Mais un point est sûr : les Athéniens avaient eu de bonnes raisons de soupçonner Socrate. Il eût pu se disculper. Sans doute était-il las de la vie.

 

Attitude critique

 

Par un paradoxe incident, le procès de Socrate justifie au moins une partie de l’enseignement de ce philosophe.

 

Socrate, en effet, avait mis en garde ses auditeurs contre les professeurs et toutes personnes investies de l’autorité d’informer la vérité. La méthode socratique, la maïeutique, était en fait une méthode de dialogue critique visant à faire admettre par l’interlocuteur lui-même qu’il ne savait pas de quoi il parlait et qu’il répétait des notions inculquées par d’autres, bref, qu’il répétait des lieux communs. Le célèbre tableau de David, La mort de Socrate, qui représente celui-ci l’index dressé dans un geste professoral, est à cet égard un comble d’absurdité : Socrate s’érigeait justement contre l’index didactique.

 

« … Comme les sages-femmes, je suis stérile, et le reproche qu’on m’adresse souvent, celui de poser des questions aux autres et de n’avoir pas l’esprit d’y répondre moi-même, est très juste. La raison en est que le dieu m’impose d’être une sage-femme, mais ne me permet pas d’accoucher. »

 

Or, sa mère était une sage-femme.

Cette attitude critique ne pouvait être appréciée des Athéniens, pour qui le mot, logos, revêtait alors une autorité quasi-divine. Ils avaient pris Socrate pour un professeur alors qu’il n’était qu’un éveilleur taquin.

 

Quant à savoir si les Athéniens avaient eu besoin de lui pour établir leur démocratie, la réponse est évidente : non.

 

Gerald Messadié

 

Sur le même thème

2 commentaires

Nietzsche avait commencé le travail de démolition avec le Crépuscule des idoles… le combat continue sur le Salon littéraire ! Le philosophe allemand dénonçait principalement l’esprit décadent du penseur grec qui n’accordait que peu de valeur à la vie, avançant en substance que ce n’était que l’absence de santé mentale de Socrate qui philosophait à sa place. De la décadence à l’apothéose du martyr il n’y a qu’un pas, pertinemment franchi ici par Gérald Messadié. Il n’est pas inintéressant en effet de considérer Socrate comme un jalon essentiel d’une tradition qui place la victime à l’origine de toute philosophie… ou de toute religion ! Alors, pour boucler la boucle, je reviens justement vers Nietzsche pour qui il importait de défendre les forts contre les faibles, une phrase souvent interprétée à tort comme l’expression d’un anti-humanisme alors qu’elle n’existe que pour alerter l’opinion sur les dangers du triomphe de la victime.

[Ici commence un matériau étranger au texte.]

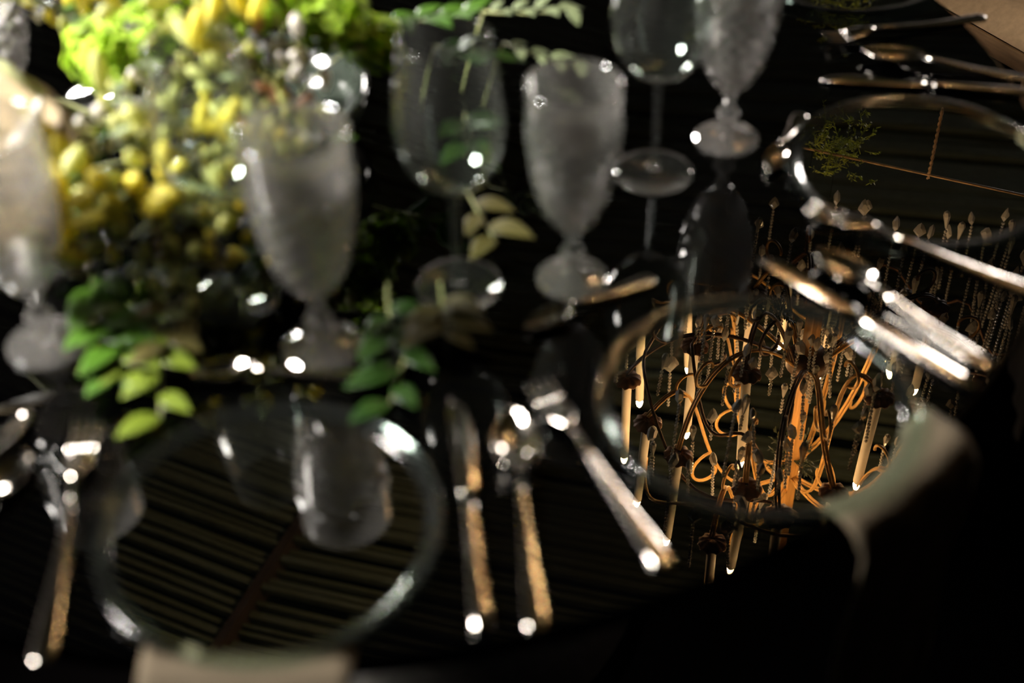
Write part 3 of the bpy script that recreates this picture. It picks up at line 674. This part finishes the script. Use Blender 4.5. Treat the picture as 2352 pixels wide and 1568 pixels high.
def calla():
    n = 18; vs = []; fs = []; prof = [(.0025, 0), (.004, .010), (.008, .024), (.0130, .038), (.019, .050)]
    for lay in (0, 1):
        for r, z in prof:
            for j in range(n):
                a = 2*math.pi*j/n; zz = z+(.018*max(0, math.cos(a))**3 if z > .045 else 0); rr = r-(.001 if lay else 0)
                vs.append((rr*math.cos(a), rr*math.sin(a), zz))
    q = len(prof)*n
    for i in range(len(prof)-1):
        for j in range(n): k, l = i*n+j, i*n+(j+1) % n; fs.append((k, l, l+n, k+n)); fs.append((q+k, q+k+n, q+l+n, q+l))
    for j in range(n):
        for i in (0, len(prof)-1): k, l = i*n+j, i*n+(j+1) % n; fs.append((k, l, q+l, q+k))
    return mesh('spathe', vs, fs)
obj('spathe', calla(), 'white_petal', cl, (0, 0, 0), (R_(140), R_(25), 0))
obj('stem', MB().tube([(0, 0, 0), (-.03, .012, .022), (-.07, .03, .03), (-.12, .07, .01), (-.10, .17, -.08), (-.02, .2, -.15), (.10, .2, -.155)], .0045, 8).mesh('stem'), 'pale_stem', cl)

# ------------------------------------------------------------------ chair at the upper right
def chair(x, y, rz, label):
    t = thing('dining_chair', label, 'chair', (x, y, 0), rz)
    obj('seat', MB().box((-.20, -.20, .42), (.20, .20, .45)).mesh('seat', False), 'chair_wood', t)
    cu = MB(); n = 10; vs = []; fs = []
    for i in range(n+1):
        for j in range(n+1):
            a, b_ = i/n*2-1, j/n*2-1; vs.append((a*.195, b_*.195, .452+.038*((1-a**6)*(1-b_**6))**.5))
    for i in range(n):
        for j in range(n): k = i*(n+1)+j; fs.append((k, k+1, k+n+2, k+n+1))
    vs += [(-.195, -.195, .45), (-.195, .195, .45), (.195, .195, .45), (.195, -.195, .45)]; k = len(vs)-4; fs.append((k, k+1, k+2, k+3))
    obj('cushion', mesh('cushion', vs, fs), 'cushion', t)
    for sx in (-1, 1):
        for sy in (-1, 1):
            obj('leg', MB().tube([(sx*.185, sy*.185, 0), (sx*.178, sy*.178, .42)], [.012, .018], 8).mesh('leg'), 'chair_wood', t)
    for sx in (-1, 1): obj('back_post', MB().tube([(sx*.18, .185, .44), (sx*.185, .21, .70), (sx*.18, .25, .95)], .016, 8).mesh('back_post'), 'chair_wood', t)
    for z in (.62, .76, .92): obj('back_slat', MB().box((-.175, .19+(z-.44)*.11, z), (.175, .205+(z-.44)*.11, z+.05)).mesh('back_slat', False), 'chair_wood', t)
chair(.93, 2.10, R_(-60), 'brown wooden chair pulled up beyond the top right corner')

Il vous plait à démolir le mythe de Socrate ? 

Ce propos  se voulant d'attitude critique, dégagés de l'hypostase d'un personnage, manque l'attitude critique. 
Comment faire un étude sur Socrate sans une réflexion sur le sens de la maïeutique ? 
Socrate à des antécédents avec Athènes, un autre procès avant même le célèbre procès dont on parle. Ce dernier est absent de votre investigation.
Votre approche semble ignorer une méthode complexe d'analyse en ne s'intéressant pas à une pluralité de facteur important : par exemple, quel était l'état des croyances athéniennes poussant à détester Socrate ? 
Je me reproche de ne rien dire ici, je souligne le manque de rigueur de votre article et son radicalisme.